As professors, you should look through your curriculum for the quarter and let your students know how much of it is based around the physical book. That way, students can decide for themselves if getting the book is necessary for them to succeed.

According to De Anza’s census (Spring 2016), 28 percent of De Anza students fall under the category of “low income.” Take those students into account; they would appreciate that you’re looking out for them and possibly saving them hundreds of dollars.

In fact, according to the California Community College Chancellor’s Office, over half of De Anza students receive the Board of Governors (BOG) fee waiver, making their education effectively tuition free, but ironically still leaving textbooks as their major expense.   

Prices can get very steep inside the De Anza bookstore. For example, the cheapest option for obtaining a PSYC 001 book is a $114.85 used rental, meaning you only have the book for about three months before returning it.

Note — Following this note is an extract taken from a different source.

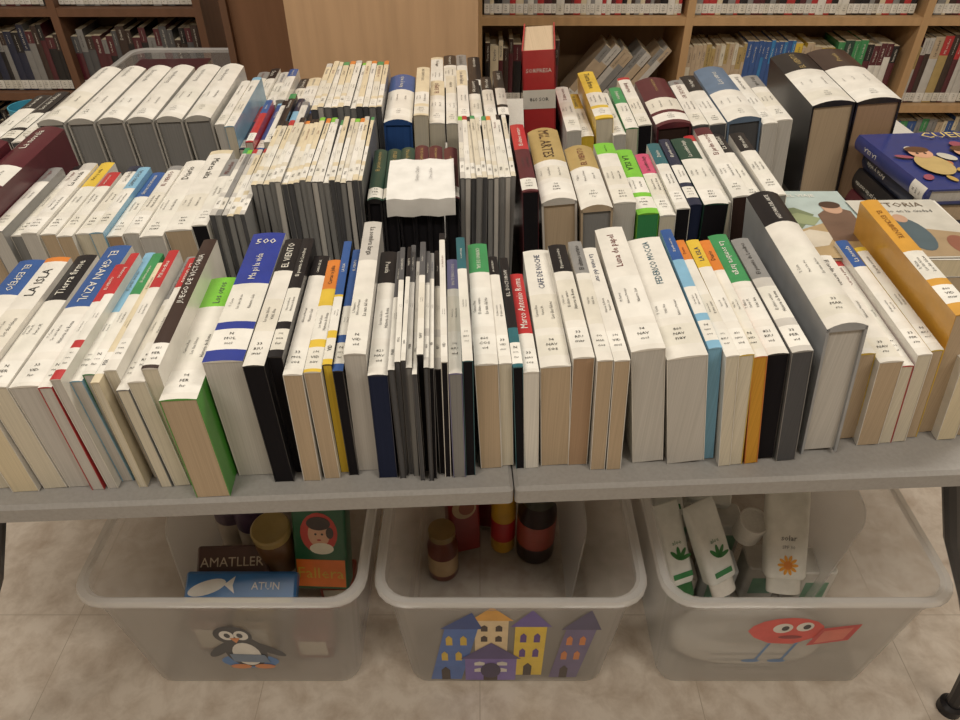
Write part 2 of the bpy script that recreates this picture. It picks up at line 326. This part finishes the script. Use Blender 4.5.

Other books, however, don’t even have a rental option and require you to permanently buy it. “Intercultural Communication In Contexts” for ICS 007, costs $187.05 new and $140.30 used.

When you’re finished with the book there’s no guarantee the library will buy it back, leaving you stuck with a book that may be useless if you won’t be studying ICS long-term. Students often get to the end of the quarter without opening textbooks for which they threw down hundreds of dollars.

Graphic by Neil McClintick

Noticing the unused book at the bottom of your backpack, and realizing how much money we wasted, gives all of us headaches.

The idea of structuring curriculum around affordability is neither new nor radical; I have had professors who inform students ahead of time that the assigned book is not necessary. A rush of relief comes to me when an instructor tells me that I don’t have to pay for an expensive book.

Paying for unused books is infuriating for us. Perhaps consider scanning certain parts of the book (we won’t tell if you violate a few copyright laws) or finding cheaper or open sourced editions.

Not having to worry about expensive books allows us to focus more on learning. It makes our lives less stressful, therefore making it easier to do your jobs.